No caso de liquidação do IVA, esse IVA autoliquidado deve ser incluído nos campos 3 (valor tributável) e campo 4 (IVA liquidado), com indicação de «SIM» na resposta inicial do quadro 06. O referido valor tributável (custo dos bens) deve ser ainda incluído no campo 103 do quadro 06A.
Em termos contabilísticos, os inventários têm o tratamento previsto na norma contabilística e de relato financeiro (NCRF) n.º 18 - Inventários.
São considerados como inventários, todos os ativos adquiridos ou produzidos destinados a venda ou a inclusão na produção (ou na execução de prestação de serviços), no âmbito da atividade ordinária da entidade.

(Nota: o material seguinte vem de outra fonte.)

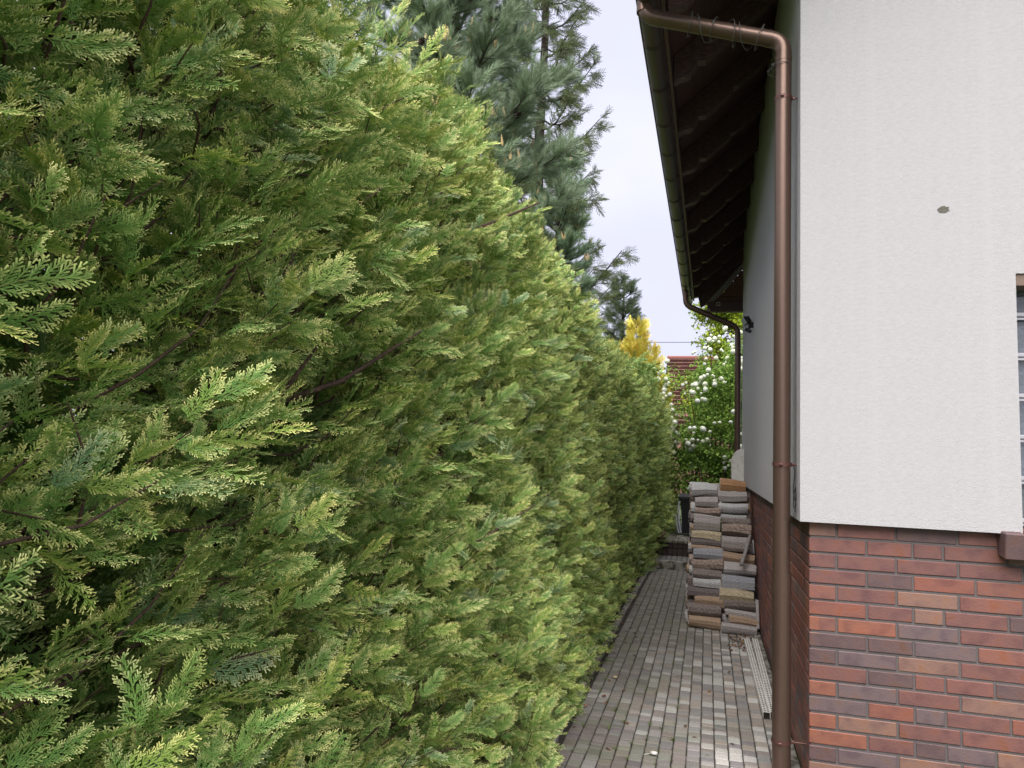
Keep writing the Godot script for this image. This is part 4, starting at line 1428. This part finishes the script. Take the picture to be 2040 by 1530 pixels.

De acordo com o parágrafo 9 da NCRF 18, os inventários são mensurados pelo custo (de aquisição ou de produção) ou pelo valor realizável líquido, dos dois o mais baixo.
Como a entidade irá efetuar a entrega a título gratuito de bens produzidos para venda, classificados como inventários, deve reconhecer uma perda nos resultados do período, pelo custo de produção desses inventários, com classificação na conta de outros gastos e perdas, e não na conta de variação dos inventários do período, conforme previsto no parágrafo 34 da NCRF 18.
A entrega dos bens de inventário, sendo efetuada a título gratuito, não deve gerar qualquer rédito pela venda de bens (conta 71) e gasto de vendas (conta 73).
Os registos contabilísticos podem ser:
Pela retirada dos bens produzidos entregues a título gratuito:
- Débito da conta 384 - Reclassificação e regularização de inventários e ativos biológicos - Produtos acabados e intermédios, por contrapartida a crédito da conta 34 - Produtos acabados e intermédios, pelo custo do inventário, determinado pela fórmula de custeio utilizada pela empresa.
Pelo reconhecimento da perda de inventários pela doação:
- Débito da conta 6882 - Donativos por contrapartida a crédito da conta 384 - Reclassificação e regularização de inventários e ativos biológicos - Produtos acabados e intermédios, pelo custo do inventário, determinado pela fórmula de custeio utilizada pela empresa.